Friday, June 22, 2007

Reflecting on Stephen Downes's Trends and Impacts of eLearning 2.0

I have just worked my way through a combination of the video of Stephen's presentation in Taipei, together with the slides. I suspect some of the slides may have been missing from the end, but by that time, I didn't need them anyway.

A couple of observational nonsequiturs to start with:

  • I noticed that Stephen was enunciating very clearly and carefully, especially at the start - presumably out of repsect for the fact that Enlgish would not be the first language of many of his audience
  • I don't know whether it was due to the setup of the sound recording system, but the audience seemed very quiet - no laughs, no heckling, no interruptions, none of what South Africans call "chirping from the peanut gallery". I imagine this is a cultural thing and, if previous recordings I have heard of Stephen's presentations are anything to go by, it must have been quite a novel experience for him!
Much of what Stephen had to say was not really new to those of us who have been involved in this amorphous conversation for the past while. However, it was interesting to hear it all packaged together and presented as a journey.

And although he never once mentioned the word as far as I can recall, he sang my song: the song of learner empowerment. I wax lyrical and come over all misty-eyed on the subject of learner empowerment.

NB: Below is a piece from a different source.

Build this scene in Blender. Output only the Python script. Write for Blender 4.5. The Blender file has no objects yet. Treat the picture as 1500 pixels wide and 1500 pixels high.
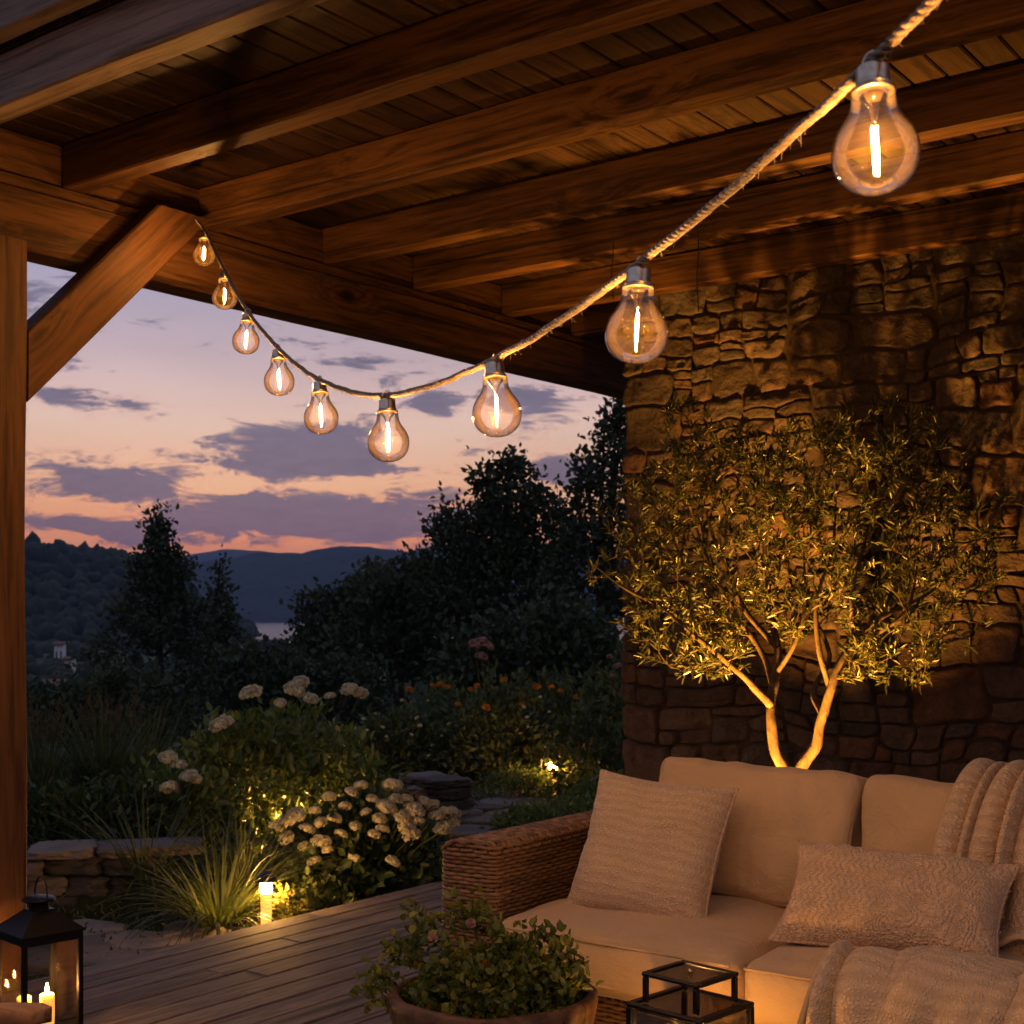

I have this almost protective passion for the learner, and I tend to husband their cause with vim, vigour and volume.

What really cracked it for me was the realisation that, in my current projects, I have been designing solutions that aim for exactly what Stephen is describing and I have instinctively striven towards all the D's Stephen lists at the end of his presentation:
  • Decentralisation
  • Distribution
  • Disintermediation
  • Disaggregation
  • Disintegration
  • Democratisation
  • Dynamism
  • Desegregation
Yes, yes and yes. All of the above. I won't bore you with the detail, but I could explain how my solutions tick all those boxes. I love it. So I tend to bounce all labrador puppy and jolly hockey sticks into the meeting with the client and all but shout "Tada!" as I unveil the concept. But you know what? They seldom like it. Much of the market doesn't seem to be ready to embrace 2.0 just yet. To them user-driven online resources are an information resource, not a learning resource. They want it wrapped for elearning. They want courses.

I am so sure I know what they should have, what they should do, but they have a different certainty - they know what they know... and they sign the cheque.

3 comments:

Stephen Downes said...

Part of the cause for the silence is the recording and part the audience. My own reaction was that they were very attentive and interested - which was very reassuring to me as a presenter.

Anonymous said...

Karyn:

I tend to agree; most of the corporate market in particular isn't ready for anything 2.0. (Maybe you can blame software upgrades for that -- I remember someone referring to one release of Windows as "not an upgrade but a recall.")

If you rounded up the usual suspects, you'd need a big paddy wagon: intransigence, a vision of training as the little corporate schoolhouse, a disconnect between "people are our most important asset" and "maximize profit."

Not a little blame might go toward the field: jargon-hobbled advocates, hyperventilating early adopters, condescending academics who don't have a real boss, and overwhelmed practitioners desperate for anything that seems to address a perceived need.

To say nothing of the enablers who supply them. Just how many content reviews via Jeopardy games does the world really need?

I hope you continue to seek opportunities to try what you believe will work for your clients (and to document whether it does). In the U.S., over 86% of all workers work for someone else (as opposed to working for themselves), and nearly half of them work for organizations with 500 or more people.

That tells me a few things.

First, loose joining notwithstanding, the larger organization isn't about to disappear.

Second, there's a whole lotta opportunity out there, and if you can convince your client you understand its business and its needs, you can help seize that opportunity.

Third, you don't have to call it empowerment or disintermediation. In the same way you start with where the learner is, see if you can start where the client is. "Here's a way to tie training to real-life results..."

Not foolproof (there are always more and better fools), but sometimes you make some progress.

Anonymous said...

"hyperventilating early adopters" - love it! You've bugged my office, right? I recently described myself as the one who tries to "evangelise the eye-rollers". Same thing.

And as for the "little corporate schoolhouse" - you had me in stitches. You're obviously a man who's been there!

Thanks for the advice and the encouragement, Dave, and for bringing a smile to my day.